UNITED STATES DISTRICT COURT WESTERN DISTRICT OF NEW YORK


October 3, 2012

RICHARD J. AUTHER AND JENNIFER AUTHER, PLAINTIFFS,
v.
OSHKOSH CORPORATION, DEFENDANT.

The opinion of the court was delivered by: Honorable Richard J. Arcara United States District Judge

DECISION AND ORDER

Introduction Plaintiff Richard Auther ("Plaintiff") commenced this products liability case against Defendant Oshkosh Corporation ("Defendant" or "Oshkosh") as a result of injuries he sustained on August 23, 2007, when a tire and wheel separated from a Medium Tactile Vehicle Replacement truck ("MTVR truck"). The MTVR truck is a military truck manufactured by Oshkosh for the United States Marine Corps ("USMC") pursuant to a government contract. Plaintiff alleges that the vehicle was defectively designed and manufactured. Specifically, Plaintiff claims that the failure of a brake chamber diaphragm located on the rear wheel brake assembly caused the tire and wheel to separate from the vehicle.

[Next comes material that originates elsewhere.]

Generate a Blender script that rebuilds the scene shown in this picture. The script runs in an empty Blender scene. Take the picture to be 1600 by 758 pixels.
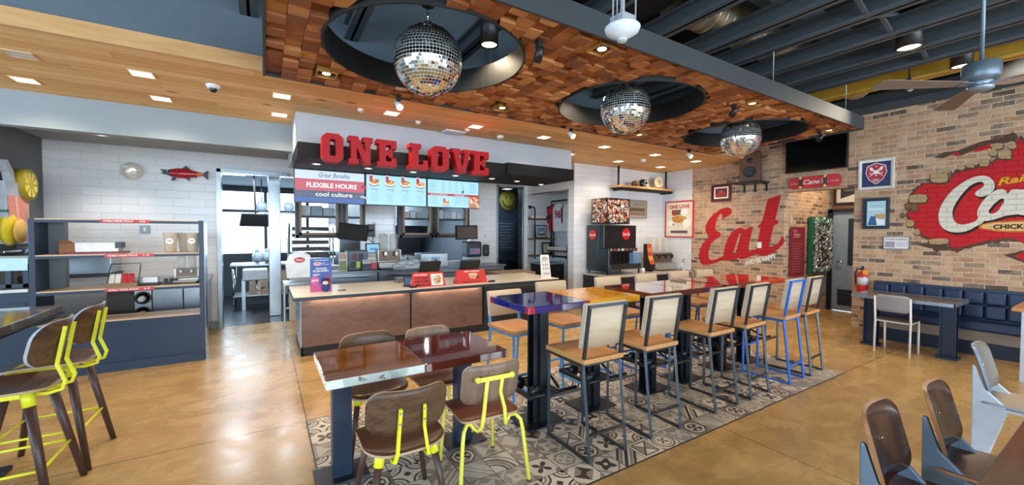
import bpy, bmesh, math, random
from mathutils import Vector, Matrix
random.seed(7)
S = bpy.context.scene
COL = S.collection
PI = math.pi
# ------------------------------------------------------------------ camera
YAW, PITCH, ROLL, FPX, CH = 0.553096, -0.0260579, 0.0040096, 625.9, 1.6
def cam_axes():
    f = Vector((math.sin(YAW)*math.cos(PITCH), math.cos(YAW)*math.cos(PITCH), math.sin(PITCH)))
    r = Vector((math.cos(YAW), -math.sin(YAW), 0)); u = r.cross(f)
    r2 = r*math.cos(ROLL)+u*math.sin(ROLL); u2 = -r*math.sin(ROLL)+u*math.cos(ROLL)
    return r2, u2, f
CR, CU, CF = cam_axes()
cam = bpy.data.objects.new('camera', bpy.data.cameras.new('camera')); COL.objects.link(cam)
cam.matrix_world = Matrix(((CR.x, CU.x, -CF.x, 0), (CR.y, CU.y, -CF.y, 0), (CR.z, CU.z, -CF.z, CH), (0, 0, 0, 1)))
cam.data.sensor_width = 36; cam.data.lens = FPX/1600*36; cam.data.clip_start = .02
S.camera = cam
def at(ax, val, x, y):
    """point where the sight line of photo position (x, y) meets the plane axis=val (used for measuring walls)"""
    d = CR*((x-800)/FPX)+CU*(-(y-379)/FPX)+CF
    o = (0, 0, CH); t = (val-o[ax])/d[ax]
    return Vector((d.x*t, d.y*t, CH+d.z*t))
# ------------------------------------------------------------------ exposure, world, daylight
S.view_settings.view_transform = 'Standard'; S.view_settings.look = 'None'
S.view_settings.gamma = 1; S.view_settings.use_curve_mapping = False
S.view_settings.exposure = 1.15
S.cycles.max_bounces = 8; S.cycles.diffuse_bounces = 4; S.cycles.glossy_bounces = 4
S.cycles.transparent_max_bounces = 12
S.cycles.caustics_reflective = False; S.cycles.caustics_refractive = False
S.cycles.sample_clamp_indirect = 6.0
w = bpy.data.worlds.new('world'); S.world = w; w.use_nodes = True
bg = w.node_tree.nodes['Background']; bg.inputs[0].default_value = (.68, .84, 1, 1); bg.inputs[1].default_value = 2.0
def area(name, loc, rot, sx, sy, power, col, spread=PI):
    l = bpy.data.lights.new(name, 'AREA'); l.shape = 'RECTANGLE'; l.size = sx; l.size_y = sy
    l.energy = power; l.color = col; l.spread = spread
    o = bpy.data.objects.new(name, l); COL.objects.link(o); o.location = loc; o.rotation_euler = rot; return o
area('daylight_front', (2.6, -4.75, 1.9), (PI/2, 0, 0), 11, 2.6, 390, (.88, .95, 1))      # points +y, outside the storefront windows
area('daylight_left', (-6.75, 1.2, 1.8), (PI/2, 0, -PI/2), 8, 2.4, 250, (.60, .80, 1))     # points +x
area('daylight_kitchen', (0.2, 12.35, 2.0), (-PI/2, 0, 0), 6, 2.4, 75, (.62, .84, 1))     # points -y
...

On November 15, 2010, Defendant filed a motion for summary judgment arguing that, as a matter of law, it was shielded from liability by the government contractor defense. Plaintiffs opposed Defendant's motion arguing, among other things, that genuine issues of material fact existed as to whether the elements of the government contractor defense had been met. On September 15, 2011, Magistrate Judge Jeremiah J. McCarthy issued a Report and Recommendation denying Defendant's motion for summary judgment. On January 3, 2012 this Court adopted Magistrate Judge McCarthy's findings and denied Defendant's motion for summary judgment.

On February 17, 2012, Defendant moved this Court to certify its Decision and Order denying Defendant's motion for summary judgment to the Second Circuit for an interlocutory appeal and stay. Defendant maintains that there is a controlling question of law concerning the government contractor defense that is a matter of first impression to be considered by the Second Circuit. Plaintiffs submitted a response in opposition and Defendant filed a reply. On May 10, 2012, this Court heard oral argument with respect to Defendant's motion.

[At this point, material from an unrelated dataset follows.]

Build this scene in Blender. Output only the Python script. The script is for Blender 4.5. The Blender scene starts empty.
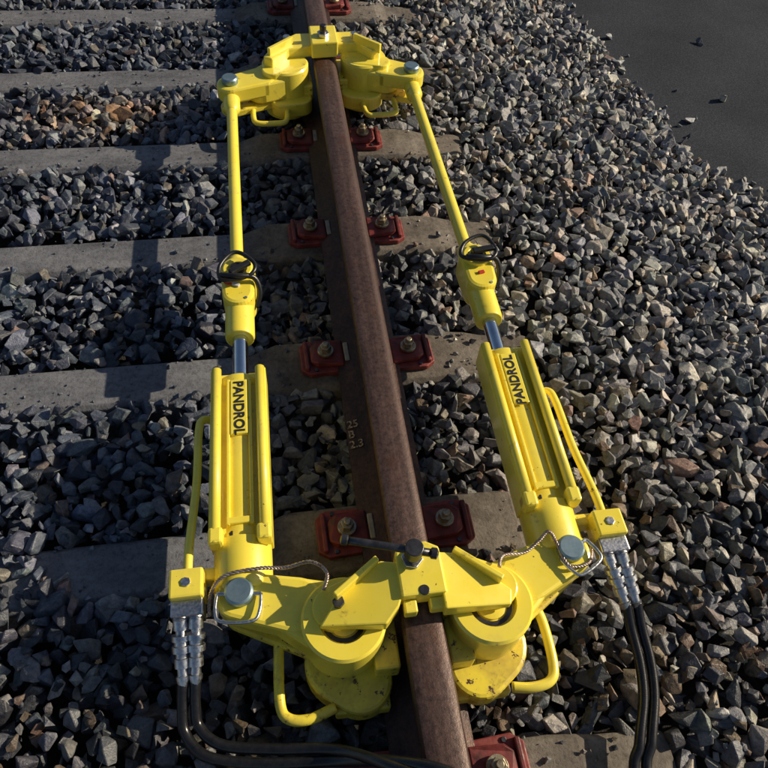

For the reasons set forth below, Defendant's request that this Court certify its Decision and Order denying Defendant's motion for summary judgment to the Second Circuit for an interlocutory appeal and stay is denied in its entirety.

Relevant Facts

In December of 1998 the USMC contracted with Oshkosh for production of MTVR military trucks. The contract included requirements for a braking system. Oshkosh contracted with MGM Brakes ("MGM") to manufacture the brake chambers to be used in the military trucks. A diaphragm located on both sides of the brake chambers controlled the air flow of the exhaust of the service and parking brake.

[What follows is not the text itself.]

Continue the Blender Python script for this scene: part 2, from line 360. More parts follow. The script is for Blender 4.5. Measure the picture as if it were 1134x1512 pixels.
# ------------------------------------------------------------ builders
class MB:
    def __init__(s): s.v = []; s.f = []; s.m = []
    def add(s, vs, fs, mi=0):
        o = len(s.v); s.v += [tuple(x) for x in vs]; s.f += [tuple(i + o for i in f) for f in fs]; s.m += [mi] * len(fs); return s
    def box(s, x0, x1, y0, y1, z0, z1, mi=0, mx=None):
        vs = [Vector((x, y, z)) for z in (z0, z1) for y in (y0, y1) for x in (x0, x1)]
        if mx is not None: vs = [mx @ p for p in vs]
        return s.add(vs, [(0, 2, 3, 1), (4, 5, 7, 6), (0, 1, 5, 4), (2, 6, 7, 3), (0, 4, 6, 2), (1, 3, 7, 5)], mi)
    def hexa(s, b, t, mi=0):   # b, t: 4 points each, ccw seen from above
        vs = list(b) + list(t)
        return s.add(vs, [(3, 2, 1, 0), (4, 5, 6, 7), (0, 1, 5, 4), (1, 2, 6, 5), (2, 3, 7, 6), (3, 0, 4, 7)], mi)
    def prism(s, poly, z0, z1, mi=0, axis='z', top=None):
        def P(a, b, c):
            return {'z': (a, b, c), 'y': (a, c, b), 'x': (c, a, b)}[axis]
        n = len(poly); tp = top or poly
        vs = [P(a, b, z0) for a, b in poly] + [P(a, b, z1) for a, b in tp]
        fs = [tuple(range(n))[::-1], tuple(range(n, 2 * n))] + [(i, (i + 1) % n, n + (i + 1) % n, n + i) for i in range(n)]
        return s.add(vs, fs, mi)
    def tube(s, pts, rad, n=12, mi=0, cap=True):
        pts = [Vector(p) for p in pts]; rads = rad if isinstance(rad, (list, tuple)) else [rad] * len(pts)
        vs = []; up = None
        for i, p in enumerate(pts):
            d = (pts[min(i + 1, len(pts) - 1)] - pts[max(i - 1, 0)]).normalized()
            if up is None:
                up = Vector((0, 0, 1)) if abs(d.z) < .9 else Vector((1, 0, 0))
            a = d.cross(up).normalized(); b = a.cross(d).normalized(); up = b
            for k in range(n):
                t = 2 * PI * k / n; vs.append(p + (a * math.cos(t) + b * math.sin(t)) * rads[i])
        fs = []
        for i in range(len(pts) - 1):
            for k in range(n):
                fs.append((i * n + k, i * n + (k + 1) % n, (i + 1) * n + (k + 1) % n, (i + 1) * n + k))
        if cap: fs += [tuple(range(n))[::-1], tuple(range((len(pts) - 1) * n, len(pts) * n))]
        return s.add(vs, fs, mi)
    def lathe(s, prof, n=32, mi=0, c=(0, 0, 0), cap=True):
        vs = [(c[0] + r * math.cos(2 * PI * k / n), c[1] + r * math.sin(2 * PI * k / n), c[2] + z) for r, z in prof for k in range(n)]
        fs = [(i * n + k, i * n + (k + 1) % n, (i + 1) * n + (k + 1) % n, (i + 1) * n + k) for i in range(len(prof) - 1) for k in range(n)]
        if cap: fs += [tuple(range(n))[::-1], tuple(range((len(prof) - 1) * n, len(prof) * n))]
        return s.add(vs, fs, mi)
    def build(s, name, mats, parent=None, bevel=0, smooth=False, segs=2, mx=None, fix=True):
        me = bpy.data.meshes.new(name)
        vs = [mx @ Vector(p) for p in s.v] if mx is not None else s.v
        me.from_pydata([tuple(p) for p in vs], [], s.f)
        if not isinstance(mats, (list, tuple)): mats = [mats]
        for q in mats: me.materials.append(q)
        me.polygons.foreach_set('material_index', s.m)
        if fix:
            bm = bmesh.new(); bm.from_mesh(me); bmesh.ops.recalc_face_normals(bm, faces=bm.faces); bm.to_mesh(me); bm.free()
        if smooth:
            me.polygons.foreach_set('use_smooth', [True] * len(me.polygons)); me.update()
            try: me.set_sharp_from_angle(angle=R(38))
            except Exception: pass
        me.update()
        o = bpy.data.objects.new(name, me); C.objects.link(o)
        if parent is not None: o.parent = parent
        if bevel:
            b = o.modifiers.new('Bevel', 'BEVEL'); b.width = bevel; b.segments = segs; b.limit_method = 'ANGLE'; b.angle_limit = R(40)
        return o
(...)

The contract specified that the Government would conduct a number of inspections and fitness tests before the vehicles were certified for production. On April 2, 2001, the Assistant Secretary of the Navy approved the contract for entry into the production and deployment phase. Oshkosh then began producing vehicles pursuant to the contract's specifications.

Sometime in late 2003 or early 2004, the USMC informed Oshkosh that they had discovered cracked diaphragms in a number of the vehicles. They requested that Defendant, along with MGM, investigate the situation and suggest improvements. Meanwhile, from approximately December 2003 through August 2004, Oshkosh continued to make MTVR trucks with the original diaphragm specifications.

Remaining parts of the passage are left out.